When word of Kandle’s sacrifice reached home, “I remember it fell rather heavily on Puyallup,” said Kandle’s classmate Frank Hanawalt. “Everybody was greatly sorrowed.”

When the war had ended, the men of the 15th Infantry waited in Harrelson, Germany for shipment home. In the camp at Harrelson, the Army named its cinema the Kandle Theater for their departed hero.

On June 4, at the Presidio in San Francisco, Kandle’s widow Marigene and young son Terry accepted the Congressional Medal of Honor on behalf of the fallen hero. General H.C. Pratt of the Western Defense Command made the presentation.

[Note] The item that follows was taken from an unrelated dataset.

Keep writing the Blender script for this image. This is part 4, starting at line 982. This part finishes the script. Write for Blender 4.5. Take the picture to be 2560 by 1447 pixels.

He also earned the Silver Star, the Bronze Star, and the French Croix de Guerre.

Back at Colmar, it was raining when French workers dug up Kandle’s body from its temporary grave for removal to the U.S. cemetery at Epinal. Phosphorous remained on the corpse, reigniting when the rain fell into the grave; Ralston and Shirley learned this when they returned to visit the people of Colmar.

White phosphorous destroyed Leonard Kandle’s body, but it did not kill the spirit that animated him. It was the spirit not only of a man, but of the people and the place he knew as home. Leonard Kandle embodied the idea of Puyallup: the generous people. In recognition of his service, the Washington Army National Guard named its armory in Tacoma for the hero of La Forge and Kolmar. Leonard Kandle gave his best for the community he loved; the least we can do in return is to remember that he lived.

Of all the generous people who have called Puyallup home, Victor Leonard Kandle stands above them all for his courage and heroism. “He was a hero in Puyallup as well as being a national hero,” his classmate Frank Hanawalt recalled.